Information provided =>

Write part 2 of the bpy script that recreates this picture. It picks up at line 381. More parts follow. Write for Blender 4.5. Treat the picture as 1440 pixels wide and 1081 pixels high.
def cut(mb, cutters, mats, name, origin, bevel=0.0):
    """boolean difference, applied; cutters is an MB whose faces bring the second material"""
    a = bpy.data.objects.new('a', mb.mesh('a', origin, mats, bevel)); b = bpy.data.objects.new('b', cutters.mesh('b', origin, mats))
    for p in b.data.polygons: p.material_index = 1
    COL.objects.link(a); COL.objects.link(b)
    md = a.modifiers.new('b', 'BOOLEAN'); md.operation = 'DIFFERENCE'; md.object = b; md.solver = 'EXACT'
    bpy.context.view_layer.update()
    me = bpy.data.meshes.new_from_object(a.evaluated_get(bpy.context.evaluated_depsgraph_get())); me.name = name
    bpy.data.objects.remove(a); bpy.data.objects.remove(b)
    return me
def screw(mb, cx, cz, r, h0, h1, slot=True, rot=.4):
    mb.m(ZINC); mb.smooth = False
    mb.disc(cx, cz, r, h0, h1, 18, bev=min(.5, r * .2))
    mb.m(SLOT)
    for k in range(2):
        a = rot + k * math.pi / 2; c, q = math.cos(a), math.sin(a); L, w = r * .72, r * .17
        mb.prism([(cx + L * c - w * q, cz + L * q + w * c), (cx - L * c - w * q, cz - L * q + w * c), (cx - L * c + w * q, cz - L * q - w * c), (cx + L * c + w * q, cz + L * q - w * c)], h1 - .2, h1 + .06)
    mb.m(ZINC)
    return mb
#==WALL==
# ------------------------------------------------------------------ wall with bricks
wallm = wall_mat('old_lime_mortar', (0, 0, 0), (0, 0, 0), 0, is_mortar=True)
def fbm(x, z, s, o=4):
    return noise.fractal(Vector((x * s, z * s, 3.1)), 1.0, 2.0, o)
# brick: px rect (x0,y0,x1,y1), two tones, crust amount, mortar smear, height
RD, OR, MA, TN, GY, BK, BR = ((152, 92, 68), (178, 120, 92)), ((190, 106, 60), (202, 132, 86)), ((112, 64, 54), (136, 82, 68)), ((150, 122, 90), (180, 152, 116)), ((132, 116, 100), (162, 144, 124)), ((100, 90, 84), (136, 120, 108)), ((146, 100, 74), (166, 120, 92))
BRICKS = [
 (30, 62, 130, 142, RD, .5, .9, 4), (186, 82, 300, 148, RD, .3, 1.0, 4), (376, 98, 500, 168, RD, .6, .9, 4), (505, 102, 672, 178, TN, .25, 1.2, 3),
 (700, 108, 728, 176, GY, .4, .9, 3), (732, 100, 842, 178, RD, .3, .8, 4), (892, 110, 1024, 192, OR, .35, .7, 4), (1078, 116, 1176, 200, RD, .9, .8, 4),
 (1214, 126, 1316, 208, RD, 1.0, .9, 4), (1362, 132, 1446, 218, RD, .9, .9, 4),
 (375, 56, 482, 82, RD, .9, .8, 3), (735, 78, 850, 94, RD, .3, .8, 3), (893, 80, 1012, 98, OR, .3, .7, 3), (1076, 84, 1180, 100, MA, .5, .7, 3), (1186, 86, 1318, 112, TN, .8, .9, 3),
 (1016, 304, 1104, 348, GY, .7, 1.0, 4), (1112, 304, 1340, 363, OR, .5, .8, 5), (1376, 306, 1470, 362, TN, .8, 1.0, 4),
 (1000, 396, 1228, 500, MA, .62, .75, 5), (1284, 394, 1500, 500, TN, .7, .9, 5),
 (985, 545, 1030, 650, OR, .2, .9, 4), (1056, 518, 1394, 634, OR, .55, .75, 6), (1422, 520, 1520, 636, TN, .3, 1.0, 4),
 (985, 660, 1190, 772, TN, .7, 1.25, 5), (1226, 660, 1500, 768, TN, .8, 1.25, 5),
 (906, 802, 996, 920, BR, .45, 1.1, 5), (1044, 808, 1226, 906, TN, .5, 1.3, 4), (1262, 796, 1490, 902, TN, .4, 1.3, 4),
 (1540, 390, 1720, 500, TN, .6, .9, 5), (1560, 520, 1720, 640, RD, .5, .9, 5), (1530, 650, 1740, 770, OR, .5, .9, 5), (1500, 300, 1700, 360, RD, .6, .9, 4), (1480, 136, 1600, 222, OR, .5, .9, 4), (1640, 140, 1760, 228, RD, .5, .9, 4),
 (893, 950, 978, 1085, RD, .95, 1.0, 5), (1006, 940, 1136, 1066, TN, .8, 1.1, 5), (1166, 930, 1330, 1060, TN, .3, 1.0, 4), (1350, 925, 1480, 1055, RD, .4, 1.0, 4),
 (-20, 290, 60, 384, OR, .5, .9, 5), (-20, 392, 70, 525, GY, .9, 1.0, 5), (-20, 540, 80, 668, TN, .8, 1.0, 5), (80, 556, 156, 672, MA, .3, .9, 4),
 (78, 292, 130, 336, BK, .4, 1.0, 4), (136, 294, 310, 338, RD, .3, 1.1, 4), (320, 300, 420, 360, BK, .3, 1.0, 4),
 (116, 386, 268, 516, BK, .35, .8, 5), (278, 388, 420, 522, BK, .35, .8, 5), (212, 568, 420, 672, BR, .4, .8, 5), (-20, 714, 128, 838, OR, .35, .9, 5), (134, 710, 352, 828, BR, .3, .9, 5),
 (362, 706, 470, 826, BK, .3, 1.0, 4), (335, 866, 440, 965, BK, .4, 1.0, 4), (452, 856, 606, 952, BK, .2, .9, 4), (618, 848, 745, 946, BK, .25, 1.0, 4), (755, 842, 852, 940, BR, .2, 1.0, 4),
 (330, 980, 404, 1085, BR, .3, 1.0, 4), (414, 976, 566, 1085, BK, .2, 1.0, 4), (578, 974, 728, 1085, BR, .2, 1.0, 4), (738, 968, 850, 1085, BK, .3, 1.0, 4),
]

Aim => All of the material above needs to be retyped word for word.

Problem solution =>
Write part 2 of the bpy script that recreates this picture. It picks up at line 381. More parts follow. Write for Blender 4.5. Treat the picture as 1440 pixels wide and 1081 pixels high.
def cut(mb, cutters, mats, name, origin, bevel=0.0):
    """boolean difference, applied; cutters is an MB whose faces bring the second material"""
    a = bpy.data.objects.new('a', mb.mesh('a', origin, mats, bevel)); b = bpy.data.objects.new('b', cutters.mesh('b', origin, mats))
    for p in b.data.polygons: p.material_index = 1
    COL.objects.link(a); COL.objects.link(b)
    md = a.modifiers.new('b', 'BOOLEAN'); md.operation = 'DIFFERENCE'; md.object = b; md.solver = 'EXACT'
    bpy.context.view_layer.update()
    me = bpy.data.meshes.new_from_object(a.evaluated_get(bpy.context.evaluated_depsgraph_get())); me.name = name
    bpy.data.objects.remove(a); bpy.data.objects.remove(b)
    return me
def screw(mb, cx, cz, r, h0, h1, slot=True, rot=.4):
    mb.m(ZINC); mb.smooth = False
    mb.disc(cx, cz, r, h0, h1, 18, bev=min(.5, r * .2))
    mb.m(SLOT)
    for k in range(2):
        a = rot + k * math.pi / 2; c, q = math.cos(a), math.sin(a); L, w = r * .72, r * .17
        mb.prism([(cx + L * c - w * q, cz + L * q + w * c), (cx - L * c - w * q, cz - L * q + w * c), (cx - L * c + w * q, cz - L * q - w * c), (cx + L * c + w * q, cz + L * q - w * c)], h1 - .2, h1 + .06)
    mb.m(ZINC)
    return mb
#==WALL==
# ------------------------------------------------------------------ wall with bricks
wallm = wall_mat('old_lime_mortar', (0, 0, 0), (0, 0, 0), 0, is_mortar=True)
def fbm(x, z, s, o=4):
    return noise.fractal(Vector((x * s, z * s, 3.1)), 1.0, 2.0, o)
# brick: px rect (x0,y0,x1,y1), two tones, crust amount, mortar smear, height
RD, OR, MA, TN, GY, BK, BR = ((152, 92, 68), (178, 120, 92)), ((190, 106, 60), (202, 132, 86)), ((112, 64, 54), (136, 82, 68)), ((150, 122, 90), (180, 152, 116)), ((132, 116, 100), (162, 144, 124)), ((100, 90, 84), (136, 120, 108)), ((146, 100, 74), (166, 120, 92))
BRICKS = [
 (30, 62, 130, 142, RD, .5, .9, 4), (186, 82, 300, 148, RD, .3, 1.0, 4), (376, 98, 500, 168, RD, .6, .9, 4), (505, 102, 672, 178, TN, .25, 1.2, 3),
 (700, 108, 728, 176, GY, .4, .9, 3), (732, 100, 842, 178, RD, .3, .8, 4), (892, 110, 1024, 192, OR, .35, .7, 4), (1078, 116, 1176, 200, RD, .9, .8, 4),
 (1214, 126, 1316, 208, RD, 1.0, .9, 4), (1362, 132, 1446, 218, RD, .9, .9, 4),
 (375, 56, 482, 82, RD, .9, .8, 3), (735, 78, 850, 94, RD, .3, .8, 3), (893, 80, 1012, 98, OR, .3, .7, 3), (1076, 84, 1180, 100, MA, .5, .7, 3), (1186, 86, 1318, 112, TN, .8, .9, 3),
 (1016, 304, 1104, 348, GY, .7, 1.0, 4), (1112, 304, 1340, 363, OR, .5, .8, 5), (1376, 306, 1470, 362, TN, .8, 1.0, 4),
 (1000, 396, 1228, 500, MA, .62, .75, 5), (1284, 394, 1500, 500, TN, .7, .9, 5),
 (985, 545, 1030, 650, OR, .2, .9, 4), (1056, 518, 1394, 634, OR, .55, .75, 6), (1422, 520, 1520, 636, TN, .3, 1.0, 4),
 (985, 660, 1190, 772, TN, .7, 1.25, 5), (1226, 660, 1500, 768, TN, .8, 1.25, 5),
 (906, 802, 996, 920, BR, .45, 1.1, 5), (1044, 808, 1226, 906, TN, .5, 1.3, 4), (1262, 796, 1490, 902, TN, .4, 1.3, 4),
 (1540, 390, 1720, 500, TN, .6, .9, 5), (1560, 520, 1720, 640, RD, .5, .9, 5), (1530, 650, 1740, 770, OR, .5, .9, 5), (1500, 300, 1700, 360, RD, .6, .9, 4), (1480, 136, 1600, 222, OR, .5, .9, 4), (1640, 140, 1760, 228, RD, .5, .9, 4),
 (893, 950, 978, 1085, RD, .95, 1.0, 5), (1006, 940, 1136, 1066, TN, .8, 1.1, 5), (1166, 930, 1330, 1060, TN, .3, 1.0, 4), (1350, 925, 1480, 1055, RD, .4, 1.0, 4),
 (-20, 290, 60, 384, OR, .5, .9, 5), (-20, 392, 70, 525, GY, .9, 1.0, 5), (-20, 540, 80, 668, TN, .8, 1.0, 5), (80, 556, 156, 672, MA, .3, .9, 4),
 (78, 292, 130, 336, BK, .4, 1.0, 4), (136, 294, 310, 338, RD, .3, 1.1, 4), (320, 300, 420, 360, BK, .3, 1.0, 4),
 (116, 386, 268, 516, BK, .35, .8, 5), (278, 388, 420, 522, BK, .35, .8, 5), (212, 568, 420, 672, BR, .4, .8, 5), (-20, 714, 128, 838, OR, .35, .9, 5), (134, 710, 352, 828, BR, .3, .9, 5),
 (362, 706, 470, 826, BK, .3, 1.0, 4), (335, 866, 440, 965, BK, .4, 1.0, 4), (452, 856, 606, 952, BK, .2, .9, 4), (618, 848, 745, 946, BK, .25, 1.0, 4), (755, 842, 852, 940, BR, .2, 1.0, 4),
 (330, 980, 404, 1085, BR, .3, 1.0, 4), (414, 976, 566, 1085, BK, .2, 1.0, 4), (578, 974, 728, 1085, BR, .2, 1.0, 4), (738, 968, 850, 1085, BK, .3, 1.0, 4),
]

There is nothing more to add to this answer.